[Info-vax] OpenVMS - DCL - Data entry filtering
Stephen Hoffman
seaohveh at hoffmanlabs.invalid
Mon Mar 30 10:12:55 EDT 2015
On 2015-03-30 00:08:03 +0000, JF Mezei said:
> On 15-03-29 18:03, Stephen Hoffman wrote:
>
>> MAIL is a (good?) (bad?) example of what happens when you don't have a
>> modern database, when you do have to work within the limitations on how
>> fast you can scan directories (and this also from within a
>
> But MAIL was originally designed like NOTES, with the expectation that
> most messages would be stored in the main indexed MAIL.MAI file.
Other than that Notes doesn't use external files for any of its message
store, AFAIK. The internal organizations of Notes and Mail are quite
different. But you undoubtedly know that, and more. Then there's
that I wrote "when your designs can end up used at scales vastly beyond
what was likely originally intended," further along in that paragraph
that you had excerpted. Which leads me to ask again, are you doing OK?
> VMS designers have to decide whether to go with the flow and just make
> a file system very efficient for large number of files (turning the
> file system into a database) or provide database tools that allow apps
> to store large number of "things" in a single file instead of one file
> per "thing".
Which is how an operating system evolves, updating limits and updating
features and variously replacing existing designs to meet new
expectations and new requirements.
Where VMS was in the 1980s is increasingly unusable today, or can be
more easily and cheaply dealt with on an Intel NUC
<http://www.intel.com/content/www/us/en/nuc/products-overview.html>.
So VMS changed.
As I've commented before, the file system as an application data store
usually only looks good if you don't already have more appropriate
database package readily available.
Unfortunately, the resulting morass of these older designs tends to
become familiar and even normal to folks that use them, and which
almost inevitably devolves into a gazillion different packages
maintaining their own database schemes — Notes or Mail or SYSGEN or
DECnet or TCP/IP or PCSI or AUTHORIZE or the rest — with some using the
file system, some using RMS, some using the file system, and some
embedding a database, and some using a combination.
This all works fine for some applications, and particularly for
existing and older and smaller applications.
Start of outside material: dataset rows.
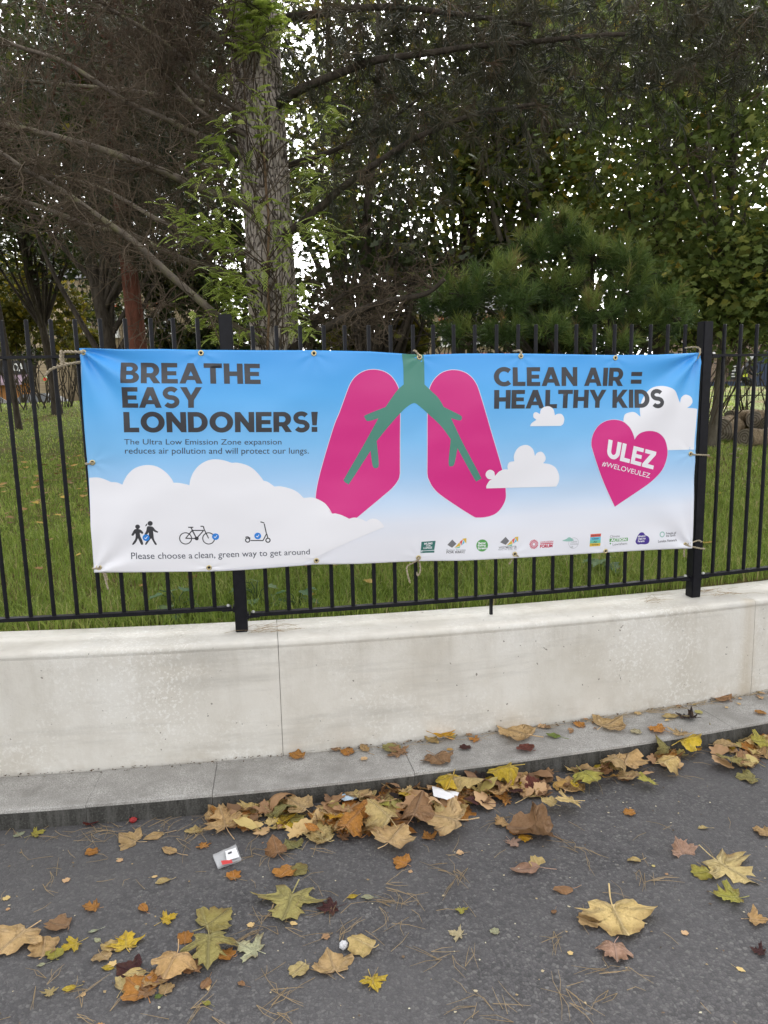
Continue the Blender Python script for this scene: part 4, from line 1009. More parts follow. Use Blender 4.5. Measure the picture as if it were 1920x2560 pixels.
for bi, (pts, ra, rb) in enumerate(BR):
    P = catmull(pts, 5)
    b = MB(); jit = np.array([[noise.noise((q[0] * 2, q[1] * 2, q[2] * 2 + s_)) for s_ in (0, 9, 21)] for q in P]) * .03
    P = P + jit
    b.tube(P, np.linspace(ra, rb, len(P)), 8)
    left = pts[-1][0] < pts[0][0]
    b.build('branch', m_dead if left else m_dark, pine, smooth=True)
    if left: twigs_on(P[3:], .0058, 40, .35, 1.0, 2, .1, tw, TWR)
    elif bi in (12, 13): twigs_on(P[3:], .0050, 30, .3, .8, 2, .2, tw, TWR)
    else:
        twigs_on(P[6:], .0050, 12, .3, .7, 1, -.1, tw, TWR); tips_right.append(P)
o = tw.build('twigs', m_twig, pine, smooth=True); o['kind'] = 'stuff'

def needle_tufts(name, centers, dirs, length, per, mat_, parent, width=0.0022, shade=None, cone=0.75):
    n = len(centers)
    D = RNG.normal(size=(n, per, 3)) * cone + dirs[:, None, :]
    D /= np.linalg.norm(D, axis=2)[:, :, None]
    L = length * RNG.uniform(.7, 1.15, (n, per))
    start = centers[:, None, :] + dirs[:, None, :] * (RNG.uniform(-.5, .4, (n, per)) * length)[:, :, None]
    tip = start + D * L[:, :, None]; tip[:, :, 2] -= (L * .12)
    side = np.cross(D, RNG.normal(size=(n, per, 3))); side /= np.linalg.norm(side, axis=2)[:, :, None]
    A = start - side * width; Bv = start + side * width
    mid = (start + tip) / 2; mid[:, :, 2] += L * .03
    P = np.stack([A, Bv, mid + side * width, tip, mid - side * width], 2).reshape(-1, 3)
    base = np.arange(n * per) * 5
    F4 = np.stack([base, base + 1, base + 2, base + 4], 1); F3 = np.stack([base + 4, base + 2, base + 3], 1)
    mb = MB(); mb.add(P, F4); mb.F.setdefault((3, 0), []).append(F3)
    me = mb.mesh(name)
    if shade is None: shade = RNG.beta(1.5, 1.8, n)
    sv = np.clip(np.repeat(shade, per) + RNG.normal(size=n * per) * .08, 0, 1)
    set_shade(me, np.repeat(sv, 5))
    return link_mesh(name, me, parent, mat_)
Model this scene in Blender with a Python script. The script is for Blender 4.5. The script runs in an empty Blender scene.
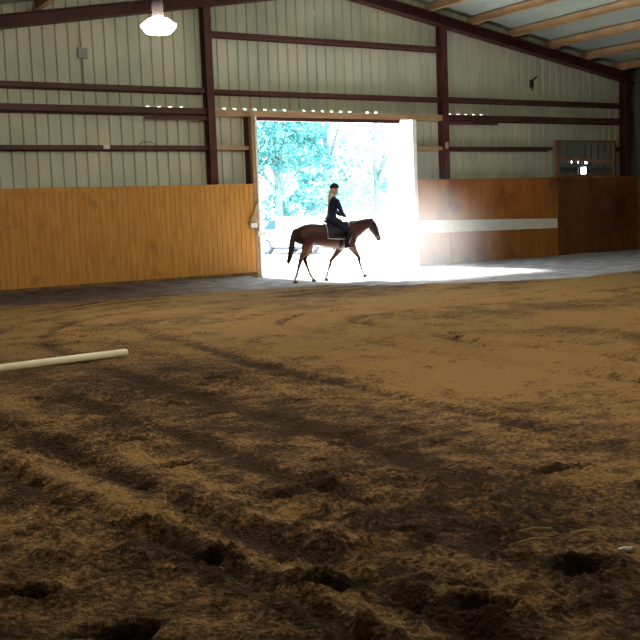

But programmers
eventually end up facing the same basic problem that RMS was intended
to solve. Having a set of data access routines. Preferably a common
set of data access routines, and related tools. Preferably
integrated. RMS was intended to allow programmers to solve these
applications requirements fewer times and with less code, and
preferably with a set of common solutions that would even allow
inter=operations among packages. For its time, RMS did quite well.
RMS still works well for some cases, too. It is after all a
quite-reliable NoSQL database.
As applications deal with larger and larger piles of data and more
complex relationships within and among that data, application
programmers are left to use the file system as a database, or to use a
database — this because applications increasingly have much more data,
and much more complex data, and much more complex relationships between
data and accessors and logging and the rest. You blow past what RMS
can do. You might well reach the absurdity of directly rummaging
SYSUAF.DAT, as I and others have implemented. That rummaging is easy
thanks to RMS, and nasty because changes to the record formats becomes
entirely too visible to the applications. Transactions and data
abstractions become interesting even to some of the operating system
components, such as to PCSI and the authorization database — you really
want some data all written, or all not written. This leads some to
purchase and use Rdb — a relational database which would be nice to
have in the base OS, but I just don't see that happening — or to the
integration of databases such as SQLite or PostgreSQL. Once these
databases and packages start to breed, you get back to the complexity
and the application-specific solutions that the introduction of RMS was
intended to avoid, and the application developers and the operations
folks and the support folks then get to deal with a whole zoo of
different solutions. Which, again, was part of what RMS was intended
to solve.
Where does this commonality of availability all go? It'd be nice, for
instance, if OpenVMS had a mechanism that could coordinate with
applications and RMS WBH caches and Rdb and the rest, so that you could
get a consistent copy of the data when you use BACKUP or when you split
off a shadowset member. This via package-specific plug-ins or
callbacks or otherwise, and already available as part of the default
database packages — RMS, or otherwise — within the platform.